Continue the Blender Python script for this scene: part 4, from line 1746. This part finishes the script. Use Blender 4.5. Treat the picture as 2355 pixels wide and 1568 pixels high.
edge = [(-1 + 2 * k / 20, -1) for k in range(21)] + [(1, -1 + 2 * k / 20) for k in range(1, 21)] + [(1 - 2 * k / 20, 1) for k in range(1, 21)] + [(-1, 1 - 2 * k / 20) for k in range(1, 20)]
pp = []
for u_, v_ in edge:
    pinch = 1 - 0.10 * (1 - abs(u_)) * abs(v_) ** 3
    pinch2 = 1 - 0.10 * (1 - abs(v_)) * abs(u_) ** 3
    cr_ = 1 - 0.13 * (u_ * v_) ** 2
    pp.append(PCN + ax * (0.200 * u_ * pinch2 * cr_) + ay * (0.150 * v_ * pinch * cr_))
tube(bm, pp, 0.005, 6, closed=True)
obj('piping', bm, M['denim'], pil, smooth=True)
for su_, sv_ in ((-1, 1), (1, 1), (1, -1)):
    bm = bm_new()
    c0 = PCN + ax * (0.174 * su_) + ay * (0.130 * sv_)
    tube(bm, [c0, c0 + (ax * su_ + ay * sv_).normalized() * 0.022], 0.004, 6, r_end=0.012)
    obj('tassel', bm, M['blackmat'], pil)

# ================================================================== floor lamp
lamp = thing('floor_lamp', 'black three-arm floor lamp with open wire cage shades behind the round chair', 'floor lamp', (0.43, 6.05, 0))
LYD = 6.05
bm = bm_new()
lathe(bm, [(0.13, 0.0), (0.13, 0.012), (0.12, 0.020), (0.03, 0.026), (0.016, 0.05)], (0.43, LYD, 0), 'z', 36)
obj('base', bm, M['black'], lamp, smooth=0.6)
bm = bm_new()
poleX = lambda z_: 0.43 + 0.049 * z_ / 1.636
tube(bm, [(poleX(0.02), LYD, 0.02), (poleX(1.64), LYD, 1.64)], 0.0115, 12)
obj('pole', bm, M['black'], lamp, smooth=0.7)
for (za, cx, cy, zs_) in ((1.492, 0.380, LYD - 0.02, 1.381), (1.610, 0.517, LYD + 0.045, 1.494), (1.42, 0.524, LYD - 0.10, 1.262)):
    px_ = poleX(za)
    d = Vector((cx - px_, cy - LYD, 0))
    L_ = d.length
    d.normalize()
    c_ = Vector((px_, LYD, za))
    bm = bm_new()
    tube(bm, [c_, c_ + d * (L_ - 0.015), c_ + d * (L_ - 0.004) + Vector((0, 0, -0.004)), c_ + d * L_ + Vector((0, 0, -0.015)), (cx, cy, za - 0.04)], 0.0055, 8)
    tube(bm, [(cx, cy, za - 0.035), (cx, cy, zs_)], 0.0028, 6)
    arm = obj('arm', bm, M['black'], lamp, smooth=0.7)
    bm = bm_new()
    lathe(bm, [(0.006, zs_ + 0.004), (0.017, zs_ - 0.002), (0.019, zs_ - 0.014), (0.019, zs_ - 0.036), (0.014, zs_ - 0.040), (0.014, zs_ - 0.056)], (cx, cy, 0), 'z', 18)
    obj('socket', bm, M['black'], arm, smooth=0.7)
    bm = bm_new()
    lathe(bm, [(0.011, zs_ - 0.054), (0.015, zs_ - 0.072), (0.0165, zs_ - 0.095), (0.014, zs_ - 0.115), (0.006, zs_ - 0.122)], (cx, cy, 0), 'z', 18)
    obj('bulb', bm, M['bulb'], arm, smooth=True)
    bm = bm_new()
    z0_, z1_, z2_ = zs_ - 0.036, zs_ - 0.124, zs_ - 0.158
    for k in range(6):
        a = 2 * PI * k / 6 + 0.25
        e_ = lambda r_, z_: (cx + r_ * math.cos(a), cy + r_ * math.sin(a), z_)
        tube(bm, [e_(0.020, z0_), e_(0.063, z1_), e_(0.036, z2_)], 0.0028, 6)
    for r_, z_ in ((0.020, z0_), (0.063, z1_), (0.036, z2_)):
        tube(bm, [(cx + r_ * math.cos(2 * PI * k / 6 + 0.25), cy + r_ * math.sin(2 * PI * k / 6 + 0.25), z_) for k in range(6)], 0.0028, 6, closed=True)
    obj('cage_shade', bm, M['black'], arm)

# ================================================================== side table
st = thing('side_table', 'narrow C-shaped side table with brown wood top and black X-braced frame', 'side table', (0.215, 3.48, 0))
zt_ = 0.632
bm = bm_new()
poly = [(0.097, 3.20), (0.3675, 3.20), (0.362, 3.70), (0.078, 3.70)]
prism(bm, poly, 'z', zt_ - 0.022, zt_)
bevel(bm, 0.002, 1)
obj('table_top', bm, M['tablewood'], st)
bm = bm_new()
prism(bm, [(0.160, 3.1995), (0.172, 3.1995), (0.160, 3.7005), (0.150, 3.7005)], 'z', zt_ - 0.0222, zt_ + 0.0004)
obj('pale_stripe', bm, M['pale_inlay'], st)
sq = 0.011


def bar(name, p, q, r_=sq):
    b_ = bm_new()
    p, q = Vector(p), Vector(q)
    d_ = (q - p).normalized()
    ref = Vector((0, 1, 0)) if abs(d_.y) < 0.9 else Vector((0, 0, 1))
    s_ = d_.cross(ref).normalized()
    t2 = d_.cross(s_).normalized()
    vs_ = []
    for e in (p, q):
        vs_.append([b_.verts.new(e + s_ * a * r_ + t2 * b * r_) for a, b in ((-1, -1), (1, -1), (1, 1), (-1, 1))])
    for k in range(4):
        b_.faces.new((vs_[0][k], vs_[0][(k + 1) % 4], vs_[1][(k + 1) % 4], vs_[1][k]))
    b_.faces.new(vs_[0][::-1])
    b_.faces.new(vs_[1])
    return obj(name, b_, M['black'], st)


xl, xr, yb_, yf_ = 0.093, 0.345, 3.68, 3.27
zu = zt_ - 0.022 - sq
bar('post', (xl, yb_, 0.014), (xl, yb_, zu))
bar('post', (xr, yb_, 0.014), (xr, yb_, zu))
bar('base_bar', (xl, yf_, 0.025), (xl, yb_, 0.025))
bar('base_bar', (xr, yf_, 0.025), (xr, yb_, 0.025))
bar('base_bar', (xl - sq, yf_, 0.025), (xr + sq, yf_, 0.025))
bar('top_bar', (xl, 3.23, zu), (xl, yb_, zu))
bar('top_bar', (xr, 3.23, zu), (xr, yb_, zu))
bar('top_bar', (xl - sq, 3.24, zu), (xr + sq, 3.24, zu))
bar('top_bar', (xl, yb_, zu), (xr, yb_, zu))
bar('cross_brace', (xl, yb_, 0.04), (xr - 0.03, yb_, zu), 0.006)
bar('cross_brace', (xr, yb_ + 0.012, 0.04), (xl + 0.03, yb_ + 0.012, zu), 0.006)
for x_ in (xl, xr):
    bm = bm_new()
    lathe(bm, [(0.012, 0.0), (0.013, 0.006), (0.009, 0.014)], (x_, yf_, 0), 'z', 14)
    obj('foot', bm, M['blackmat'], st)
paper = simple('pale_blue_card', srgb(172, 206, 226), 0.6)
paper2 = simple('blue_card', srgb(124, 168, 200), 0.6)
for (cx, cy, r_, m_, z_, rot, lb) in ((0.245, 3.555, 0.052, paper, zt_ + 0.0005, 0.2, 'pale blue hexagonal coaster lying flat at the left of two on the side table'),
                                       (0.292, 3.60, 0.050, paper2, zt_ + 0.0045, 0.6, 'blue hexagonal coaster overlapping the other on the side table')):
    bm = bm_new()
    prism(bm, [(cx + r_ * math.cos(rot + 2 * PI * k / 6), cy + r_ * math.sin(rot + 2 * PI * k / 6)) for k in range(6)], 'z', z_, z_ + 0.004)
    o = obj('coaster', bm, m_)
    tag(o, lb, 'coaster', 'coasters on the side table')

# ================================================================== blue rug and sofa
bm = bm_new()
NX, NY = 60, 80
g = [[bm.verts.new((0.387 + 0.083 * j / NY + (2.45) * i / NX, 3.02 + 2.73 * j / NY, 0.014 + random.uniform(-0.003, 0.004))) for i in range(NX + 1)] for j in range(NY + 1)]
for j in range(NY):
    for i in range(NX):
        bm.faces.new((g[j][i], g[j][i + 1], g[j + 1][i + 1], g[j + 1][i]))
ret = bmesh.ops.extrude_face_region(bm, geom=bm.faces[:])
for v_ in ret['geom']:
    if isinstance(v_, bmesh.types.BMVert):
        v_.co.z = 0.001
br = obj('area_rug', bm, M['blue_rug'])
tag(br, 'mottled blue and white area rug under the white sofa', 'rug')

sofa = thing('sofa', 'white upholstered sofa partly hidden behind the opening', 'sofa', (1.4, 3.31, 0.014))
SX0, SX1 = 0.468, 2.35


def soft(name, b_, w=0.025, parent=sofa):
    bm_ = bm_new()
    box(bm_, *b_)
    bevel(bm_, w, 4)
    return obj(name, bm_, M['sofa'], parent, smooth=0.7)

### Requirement
Take the lines above from the first through the one containing "obj('tassel', bm, M['blackmat'], pil)" and reproduce them exactly; include nothing else.

### Exercise solution
Continue the Blender Python script for this scene: part 4, from line 1746. This part finishes the script. Use Blender 4.5. Treat the picture as 2355 pixels wide and 1568 pixels high.
edge = [(-1 + 2 * k / 20, -1) for k in range(21)] + [(1, -1 + 2 * k / 20) for k in range(1, 21)] + [(1 - 2 * k / 20, 1) for k in range(1, 21)] + [(-1, 1 - 2 * k / 20) for k in range(1, 20)]
pp = []
for u_, v_ in edge:
    pinch = 1 - 0.10 * (1 - abs(u_)) * abs(v_) ** 3
    pinch2 = 1 - 0.10 * (1 - abs(v_)) * abs(u_) ** 3
    cr_ = 1 - 0.13 * (u_ * v_) ** 2
    pp.append(PCN + ax * (0.200 * u_ * pinch2 * cr_) + ay * (0.150 * v_ * pinch * cr_))
tube(bm, pp, 0.005, 6, closed=True)
obj('piping', bm, M['denim'], pil, smooth=True)
for su_, sv_ in ((-1, 1), (1, 1), (1, -1)):
    bm = bm_new()
    c0 = PCN + ax * (0.174 * su_) + ay * (0.130 * sv_)
    tube(bm, [c0, c0 + (ax * su_ + ay * sv_).normalized() * 0.022], 0.004, 6, r_end=0.012)
    obj('tassel', bm, M['blackmat'], pil)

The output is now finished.